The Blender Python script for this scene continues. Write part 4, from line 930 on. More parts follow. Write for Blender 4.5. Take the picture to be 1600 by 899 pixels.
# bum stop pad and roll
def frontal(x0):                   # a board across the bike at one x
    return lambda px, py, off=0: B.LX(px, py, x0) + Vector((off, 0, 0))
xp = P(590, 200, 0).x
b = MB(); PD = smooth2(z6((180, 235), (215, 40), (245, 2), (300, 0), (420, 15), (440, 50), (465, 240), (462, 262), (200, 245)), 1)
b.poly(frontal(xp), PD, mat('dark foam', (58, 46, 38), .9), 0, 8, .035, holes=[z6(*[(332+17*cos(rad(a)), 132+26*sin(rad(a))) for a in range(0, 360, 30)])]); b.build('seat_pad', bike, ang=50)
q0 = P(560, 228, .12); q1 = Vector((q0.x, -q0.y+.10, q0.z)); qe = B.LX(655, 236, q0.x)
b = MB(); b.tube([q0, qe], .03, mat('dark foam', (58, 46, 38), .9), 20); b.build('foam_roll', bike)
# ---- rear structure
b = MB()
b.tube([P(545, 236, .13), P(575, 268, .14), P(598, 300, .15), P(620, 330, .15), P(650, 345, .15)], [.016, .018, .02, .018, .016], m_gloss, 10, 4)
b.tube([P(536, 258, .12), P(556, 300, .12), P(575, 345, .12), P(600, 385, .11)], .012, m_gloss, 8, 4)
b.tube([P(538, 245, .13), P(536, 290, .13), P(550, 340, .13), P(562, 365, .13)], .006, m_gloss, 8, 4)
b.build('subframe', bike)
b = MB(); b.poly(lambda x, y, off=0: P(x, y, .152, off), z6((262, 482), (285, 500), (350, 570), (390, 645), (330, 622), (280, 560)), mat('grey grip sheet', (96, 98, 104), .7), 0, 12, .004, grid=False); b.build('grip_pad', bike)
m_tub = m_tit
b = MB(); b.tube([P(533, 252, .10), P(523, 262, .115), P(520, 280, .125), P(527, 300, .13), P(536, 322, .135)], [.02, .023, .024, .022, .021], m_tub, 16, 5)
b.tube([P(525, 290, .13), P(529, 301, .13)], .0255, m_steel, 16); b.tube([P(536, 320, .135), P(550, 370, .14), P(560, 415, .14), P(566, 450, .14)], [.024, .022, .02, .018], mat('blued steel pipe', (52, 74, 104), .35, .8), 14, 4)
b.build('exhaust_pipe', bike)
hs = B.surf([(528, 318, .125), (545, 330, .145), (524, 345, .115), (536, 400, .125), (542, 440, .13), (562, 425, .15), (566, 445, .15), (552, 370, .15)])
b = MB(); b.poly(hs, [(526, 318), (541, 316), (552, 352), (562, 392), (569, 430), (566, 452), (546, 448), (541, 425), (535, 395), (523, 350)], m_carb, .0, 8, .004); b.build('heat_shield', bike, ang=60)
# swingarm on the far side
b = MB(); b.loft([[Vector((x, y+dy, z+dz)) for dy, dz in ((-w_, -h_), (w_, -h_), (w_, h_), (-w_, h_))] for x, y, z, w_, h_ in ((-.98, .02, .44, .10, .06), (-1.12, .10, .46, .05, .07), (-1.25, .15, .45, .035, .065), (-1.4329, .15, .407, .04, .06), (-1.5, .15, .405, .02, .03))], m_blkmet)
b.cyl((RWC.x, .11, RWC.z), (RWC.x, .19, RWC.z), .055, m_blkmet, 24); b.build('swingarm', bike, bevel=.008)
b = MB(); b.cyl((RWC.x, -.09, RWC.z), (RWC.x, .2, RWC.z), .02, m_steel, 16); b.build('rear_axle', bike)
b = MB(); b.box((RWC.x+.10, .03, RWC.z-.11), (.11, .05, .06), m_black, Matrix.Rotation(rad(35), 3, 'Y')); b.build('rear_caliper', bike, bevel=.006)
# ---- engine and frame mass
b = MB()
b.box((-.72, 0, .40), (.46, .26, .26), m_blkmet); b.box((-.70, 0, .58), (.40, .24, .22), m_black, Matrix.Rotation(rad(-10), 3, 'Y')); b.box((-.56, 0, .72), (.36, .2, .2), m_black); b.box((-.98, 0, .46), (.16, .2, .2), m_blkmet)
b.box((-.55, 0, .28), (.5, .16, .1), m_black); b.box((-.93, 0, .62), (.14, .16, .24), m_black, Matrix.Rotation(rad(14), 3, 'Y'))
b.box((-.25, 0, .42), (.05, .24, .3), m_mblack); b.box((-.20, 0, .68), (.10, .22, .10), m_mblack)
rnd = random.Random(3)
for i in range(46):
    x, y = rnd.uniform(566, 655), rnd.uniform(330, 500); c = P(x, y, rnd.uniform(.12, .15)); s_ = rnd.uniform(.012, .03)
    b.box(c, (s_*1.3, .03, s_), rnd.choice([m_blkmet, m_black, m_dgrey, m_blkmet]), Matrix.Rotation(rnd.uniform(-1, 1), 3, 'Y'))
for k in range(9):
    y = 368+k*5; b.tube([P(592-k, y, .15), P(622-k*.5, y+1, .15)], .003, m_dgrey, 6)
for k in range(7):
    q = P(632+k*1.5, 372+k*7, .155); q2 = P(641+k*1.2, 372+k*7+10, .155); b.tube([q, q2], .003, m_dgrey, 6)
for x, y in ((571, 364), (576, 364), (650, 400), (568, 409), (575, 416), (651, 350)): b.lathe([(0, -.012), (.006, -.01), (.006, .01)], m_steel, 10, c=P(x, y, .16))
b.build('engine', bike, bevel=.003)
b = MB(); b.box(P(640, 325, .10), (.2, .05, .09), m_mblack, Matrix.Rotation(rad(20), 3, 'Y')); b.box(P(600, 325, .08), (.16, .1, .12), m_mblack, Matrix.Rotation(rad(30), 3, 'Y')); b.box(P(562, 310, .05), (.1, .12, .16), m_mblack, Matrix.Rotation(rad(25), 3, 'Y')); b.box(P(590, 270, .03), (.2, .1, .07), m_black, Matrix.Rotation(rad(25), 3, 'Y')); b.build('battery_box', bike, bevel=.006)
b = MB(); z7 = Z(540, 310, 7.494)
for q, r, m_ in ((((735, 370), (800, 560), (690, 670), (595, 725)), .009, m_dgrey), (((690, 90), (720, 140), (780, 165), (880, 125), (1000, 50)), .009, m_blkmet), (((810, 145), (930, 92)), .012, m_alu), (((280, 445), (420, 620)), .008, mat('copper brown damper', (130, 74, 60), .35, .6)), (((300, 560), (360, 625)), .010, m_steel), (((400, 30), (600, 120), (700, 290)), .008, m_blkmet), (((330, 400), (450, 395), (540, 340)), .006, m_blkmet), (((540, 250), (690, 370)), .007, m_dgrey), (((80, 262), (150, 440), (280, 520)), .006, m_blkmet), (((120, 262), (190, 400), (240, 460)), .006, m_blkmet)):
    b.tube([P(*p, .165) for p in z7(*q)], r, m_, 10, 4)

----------

> _STATED PROBLEM_:
Quote the whole listing above, leaving nothing out.

> _THE COMPLETED TASK_:
The Blender Python script for this scene continues. Write part 4, from line 930 on. More parts follow. Write for Blender 4.5. Take the picture to be 1600 by 899 pixels.
# bum stop pad and roll
def frontal(x0):                   # a board across the bike at one x
    return lambda px, py, off=0: B.LX(px, py, x0) + Vector((off, 0, 0))
xp = P(590, 200, 0).x
b = MB(); PD = smooth2(z6((180, 235), (215, 40), (245, 2), (300, 0), (420, 15), (440, 50), (465, 240), (462, 262), (200, 245)), 1)
b.poly(frontal(xp), PD, mat('dark foam', (58, 46, 38), .9), 0, 8, .035, holes=[z6(*[(332+17*cos(rad(a)), 132+26*sin(rad(a))) for a in range(0, 360, 30)])]); b.build('seat_pad', bike, ang=50)
q0 = P(560, 228, .12); q1 = Vector((q0.x, -q0.y+.10, q0.z)); qe = B.LX(655, 236, q0.x)
b = MB(); b.tube([q0, qe], .03, mat('dark foam', (58, 46, 38), .9), 20); b.build('foam_roll', bike)
# ---- rear structure
b = MB()
b.tube([P(545, 236, .13), P(575, 268, .14), P(598, 300, .15), P(620, 330, .15), P(650, 345, .15)], [.016, .018, .02, .018, .016], m_gloss, 10, 4)
b.tube([P(536, 258, .12), P(556, 300, .12), P(575, 345, .12), P(600, 385, .11)], .012, m_gloss, 8, 4)
b.tube([P(538, 245, .13), P(536, 290, .13), P(550, 340, .13), P(562, 365, .13)], .006, m_gloss, 8, 4)
b.build('subframe', bike)
b = MB(); b.poly(lambda x, y, off=0: P(x, y, .152, off), z6((262, 482), (285, 500), (350, 570), (390, 645), (330, 622), (280, 560)), mat('grey grip sheet', (96, 98, 104), .7), 0, 12, .004, grid=False); b.build('grip_pad', bike)
m_tub = m_tit
b = MB(); b.tube([P(533, 252, .10), P(523, 262, .115), P(520, 280, .125), P(527, 300, .13), P(536, 322, .135)], [.02, .023, .024, .022, .021], m_tub, 16, 5)
b.tube([P(525, 290, .13), P(529, 301, .13)], .0255, m_steel, 16); b.tube([P(536, 320, .135), P(550, 370, .14), P(560, 415, .14), P(566, 450, .14)], [.024, .022, .02, .018], mat('blued steel pipe', (52, 74, 104), .35, .8), 14, 4)
b.build('exhaust_pipe', bike)
hs = B.surf([(528, 318, .125), (545, 330, .145), (524, 345, .115), (536, 400, .125), (542, 440, .13), (562, 425, .15), (566, 445, .15), (552, 370, .15)])
b = MB(); b.poly(hs, [(526, 318), (541, 316), (552, 352), (562, 392), (569, 430), (566, 452), (546, 448), (541, 425), (535, 395), (523, 350)], m_carb, .0, 8, .004); b.build('heat_shield', bike, ang=60)
# swingarm on the far side
b = MB(); b.loft([[Vector((x, y+dy, z+dz)) for dy, dz in ((-w_, -h_), (w_, -h_), (w_, h_), (-w_, h_))] for x, y, z, w_, h_ in ((-.98, .02, .44, .10, .06), (-1.12, .10, .46, .05, .07), (-1.25, .15, .45, .035, .065), (-1.4329, .15, .407, .04, .06), (-1.5, .15, .405, .02, .03))], m_blkmet)
b.cyl((RWC.x, .11, RWC.z), (RWC.x, .19, RWC.z), .055, m_blkmet, 24); b.build('swingarm', bike, bevel=.008)
b = MB(); b.cyl((RWC.x, -.09, RWC.z), (RWC.x, .2, RWC.z), .02, m_steel, 16); b.build('rear_axle', bike)
b = MB(); b.box((RWC.x+.10, .03, RWC.z-.11), (.11, .05, .06), m_black, Matrix.Rotation(rad(35), 3, 'Y')); b.build('rear_caliper', bike, bevel=.006)
# ---- engine and frame mass
b = MB()
b.box((-.72, 0, .40), (.46, .26, .26), m_blkmet); b.box((-.70, 0, .58), (.40, .24, .22), m_black, Matrix.Rotation(rad(-10), 3, 'Y')); b.box((-.56, 0, .72), (.36, .2, .2), m_black); b.box((-.98, 0, .46), (.16, .2, .2), m_blkmet)
b.box((-.55, 0, .28), (.5, .16, .1), m_black); b.box((-.93, 0, .62), (.14, .16, .24), m_black, Matrix.Rotation(rad(14), 3, 'Y'))
b.box((-.25, 0, .42), (.05, .24, .3), m_mblack); b.box((-.20, 0, .68), (.10, .22, .10), m_mblack)
rnd = random.Random(3)
for i in range(46):
    x, y = rnd.uniform(566, 655), rnd.uniform(330, 500); c = P(x, y, rnd.uniform(.12, .15)); s_ = rnd.uniform(.012, .03)
    b.box(c, (s_*1.3, .03, s_), rnd.choice([m_blkmet, m_black, m_dgrey, m_blkmet]), Matrix.Rotation(rnd.uniform(-1, 1), 3, 'Y'))
for k in range(9):
    y = 368+k*5; b.tube([P(592-k, y, .15), P(622-k*.5, y+1, .15)], .003, m_dgrey, 6)
for k in range(7):
    q = P(632+k*1.5, 372+k*7, .155); q2 = P(641+k*1.2, 372+k*7+10, .155); b.tube([q, q2], .003, m_dgrey, 6)
for x, y in ((571, 364), (576, 364), (650, 400), (568, 409), (575, 416), (651, 350)): b.lathe([(0, -.012), (.006, -.01), (.006, .01)], m_steel, 10, c=P(x, y, .16))
b.build('engine', bike, bevel=.003)
b = MB(); b.box(P(640, 325, .10), (.2, .05, .09), m_mblack, Matrix.Rotation(rad(20), 3, 'Y')); b.box(P(600, 325, .08), (.16, .1, .12), m_mblack, Matrix.Rotation(rad(30), 3, 'Y')); b.box(P(562, 310, .05), (.1, .12, .16), m_mblack, Matrix.Rotation(rad(25), 3, 'Y')); b.box(P(590, 270, .03), (.2, .1, .07), m_black, Matrix.Rotation(rad(25), 3, 'Y')); b.build('battery_box', bike, bevel=.006)
b = MB(); z7 = Z(540, 310, 7.494)
for q, r, m_ in ((((735, 370), (800, 560), (690, 670), (595, 725)), .009, m_dgrey), (((690, 90), (720, 140), (780, 165), (880, 125), (1000, 50)), .009, m_blkmet), (((810, 145), (930, 92)), .012, m_alu), (((280, 445), (420, 620)), .008, mat('copper brown damper', (130, 74, 60), .35, .6)), (((300, 560), (360, 625)), .010, m_steel), (((400, 30), (600, 120), (700, 290)), .008, m_blkmet), (((330, 400), (450, 395), (540, 340)), .006, m_blkmet), (((540, 250), (690, 370)), .007, m_dgrey), (((80, 262), (150, 440), (280, 520)), .006, m_blkmet), (((120, 262), (190, 400), (240, 460)), .006, m_blkmet)):
    b.tube([P(*p, .165) for p in z7(*q)], r, m_, 10, 4)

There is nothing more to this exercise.